弥生時代から古墳時代にかけて、日本(とくに西日本)には
いくつかの王国があったとされています。兵庫県北部の
丹波王国、山陰を中心とした出雲王国(島根県)、吉備王国(広島県と岡山県の一部)、そして九州大分県国東半島の付け根に位置する宇佐王国。これらの王国に共通していることは、どの国も鉄の産地であるということです。当時の製鉄基地と云ってもいいのかもしれません。そして、丹波王国の但馬(たじま)には象徴としてアメノヒボコ、出雲王国にはサルタヒコあるいはオオナモチ。

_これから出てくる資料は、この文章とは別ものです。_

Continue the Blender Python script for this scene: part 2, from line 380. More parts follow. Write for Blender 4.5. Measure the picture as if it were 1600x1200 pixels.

出雲王国は越後(新潟県)から九州北部の宗像(福岡県)、南は四国の讃岐(香川県)まで勢力を伸ばしていた時期もありました。吉備王国はもとは出雲国の一部でしたが、後に独立し王はフトニとされています。九州は宇佐を中心にニギハヤヒですが、ニギハヤヒは徐福であるという説もあります。徐福は古代丹波ではホアカリとされていて、また旧事本記ではホアカリニギヤハヒとなっていますので、ニギヤハヒ徐福説はあり得ないこともないようです。ニギヤハヒは21日に述べたように崇神天皇であるという説や、物部氏の祖とも云われていますので、それだけ各地に影響力のあった集団だったと思われます(参照)。
サルタヒコ、ニギハヤヒ、アメノヒボコは、どの集団も日本に渡来してきた民族集団とされています。その時に製鉄技術や養蚕技術、焼き物技術、ガラス焼成技術、土木技術、(ぎょく)の加工技術なども持ってきているのです。